↓↓↓

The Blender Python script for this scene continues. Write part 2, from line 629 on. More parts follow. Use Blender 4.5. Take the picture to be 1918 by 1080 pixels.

↑↑↑
↓↓↓

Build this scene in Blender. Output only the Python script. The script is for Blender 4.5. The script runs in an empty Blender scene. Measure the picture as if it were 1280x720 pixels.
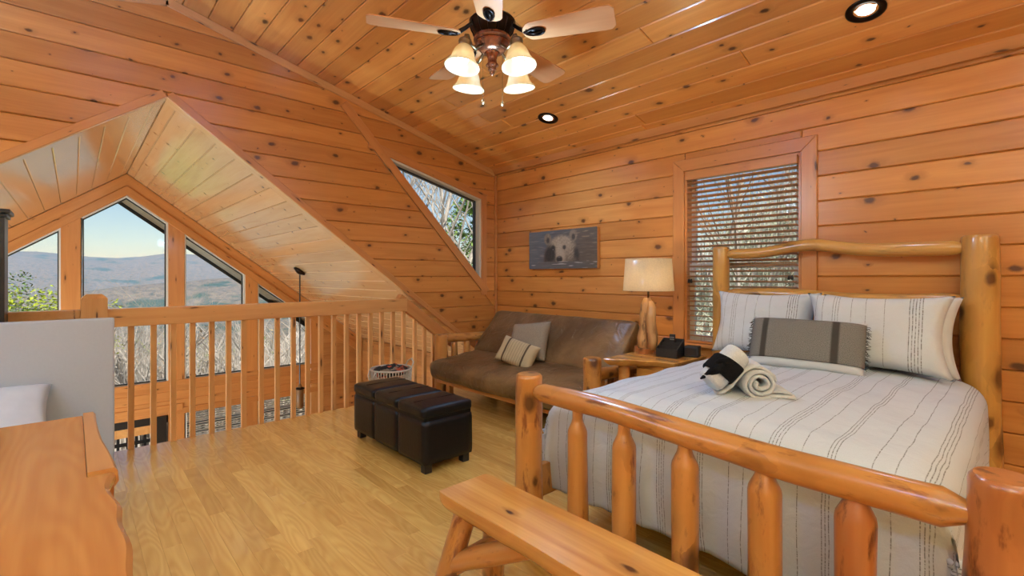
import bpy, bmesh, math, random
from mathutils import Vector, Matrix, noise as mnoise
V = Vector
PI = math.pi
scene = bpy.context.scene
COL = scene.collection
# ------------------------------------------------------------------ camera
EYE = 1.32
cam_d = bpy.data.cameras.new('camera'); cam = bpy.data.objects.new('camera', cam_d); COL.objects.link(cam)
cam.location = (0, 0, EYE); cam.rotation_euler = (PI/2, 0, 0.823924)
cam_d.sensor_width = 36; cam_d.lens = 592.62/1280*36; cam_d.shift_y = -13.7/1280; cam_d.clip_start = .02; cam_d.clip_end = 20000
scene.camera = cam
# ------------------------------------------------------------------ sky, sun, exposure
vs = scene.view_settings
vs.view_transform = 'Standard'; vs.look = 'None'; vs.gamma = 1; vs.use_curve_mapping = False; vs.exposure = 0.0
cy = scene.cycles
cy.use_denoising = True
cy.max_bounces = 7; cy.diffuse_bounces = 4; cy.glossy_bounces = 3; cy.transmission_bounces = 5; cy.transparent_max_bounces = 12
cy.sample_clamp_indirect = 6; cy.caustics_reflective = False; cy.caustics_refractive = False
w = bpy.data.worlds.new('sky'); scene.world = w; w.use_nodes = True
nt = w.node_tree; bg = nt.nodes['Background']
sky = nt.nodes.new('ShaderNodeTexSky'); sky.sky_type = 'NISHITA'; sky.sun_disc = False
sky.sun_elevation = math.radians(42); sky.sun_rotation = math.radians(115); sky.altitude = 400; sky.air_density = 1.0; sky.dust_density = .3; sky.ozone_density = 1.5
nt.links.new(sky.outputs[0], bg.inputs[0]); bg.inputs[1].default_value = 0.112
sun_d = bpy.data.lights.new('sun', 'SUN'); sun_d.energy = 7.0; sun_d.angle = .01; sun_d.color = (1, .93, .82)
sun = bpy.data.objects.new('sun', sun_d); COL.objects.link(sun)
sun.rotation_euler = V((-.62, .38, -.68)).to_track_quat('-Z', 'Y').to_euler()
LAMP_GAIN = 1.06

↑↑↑
↓↓↓

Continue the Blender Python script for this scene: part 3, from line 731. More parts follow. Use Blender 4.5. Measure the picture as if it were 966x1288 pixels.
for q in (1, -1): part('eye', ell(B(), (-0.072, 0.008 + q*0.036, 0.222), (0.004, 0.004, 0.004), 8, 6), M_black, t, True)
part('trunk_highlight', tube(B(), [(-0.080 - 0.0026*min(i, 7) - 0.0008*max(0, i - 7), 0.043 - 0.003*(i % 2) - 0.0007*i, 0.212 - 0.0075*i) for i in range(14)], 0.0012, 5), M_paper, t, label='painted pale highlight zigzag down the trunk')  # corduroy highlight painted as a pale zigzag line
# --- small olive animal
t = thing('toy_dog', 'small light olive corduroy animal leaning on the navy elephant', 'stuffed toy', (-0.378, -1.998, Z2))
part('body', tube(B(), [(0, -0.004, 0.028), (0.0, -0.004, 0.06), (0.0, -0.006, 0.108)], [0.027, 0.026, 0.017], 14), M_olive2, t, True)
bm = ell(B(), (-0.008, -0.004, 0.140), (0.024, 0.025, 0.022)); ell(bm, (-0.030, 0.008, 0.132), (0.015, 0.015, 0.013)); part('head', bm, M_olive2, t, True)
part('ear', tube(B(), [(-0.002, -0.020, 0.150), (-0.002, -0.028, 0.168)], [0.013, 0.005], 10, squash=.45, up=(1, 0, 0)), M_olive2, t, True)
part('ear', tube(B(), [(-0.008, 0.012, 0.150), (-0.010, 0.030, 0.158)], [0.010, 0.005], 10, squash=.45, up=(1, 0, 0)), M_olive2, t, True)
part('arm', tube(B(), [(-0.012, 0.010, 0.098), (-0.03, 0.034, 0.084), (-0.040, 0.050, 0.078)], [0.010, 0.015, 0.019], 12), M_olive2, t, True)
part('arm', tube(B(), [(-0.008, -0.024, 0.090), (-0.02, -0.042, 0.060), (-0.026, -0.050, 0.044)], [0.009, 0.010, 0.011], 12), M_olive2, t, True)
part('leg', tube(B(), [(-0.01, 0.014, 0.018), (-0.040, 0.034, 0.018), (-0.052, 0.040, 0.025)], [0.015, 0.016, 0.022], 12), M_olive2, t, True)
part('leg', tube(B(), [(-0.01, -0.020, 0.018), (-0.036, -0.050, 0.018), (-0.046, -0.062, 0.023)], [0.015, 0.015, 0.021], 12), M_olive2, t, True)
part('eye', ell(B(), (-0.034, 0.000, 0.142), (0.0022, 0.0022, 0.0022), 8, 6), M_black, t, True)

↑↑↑

**Short task:** Go through the entries above and pull out each line with "follow" in it.

**Final result:**
The Blender Python script for this scene continues. Write part 2, from line 629 on. More parts follow. Use Blender 4.5. Take the picture to be 1918 by 1080 pixels.
Continue the Blender Python script for this scene: part 3, from line 731. More parts follow. Use Blender 4.5. Measure the picture as if it were 966x1288 pixels.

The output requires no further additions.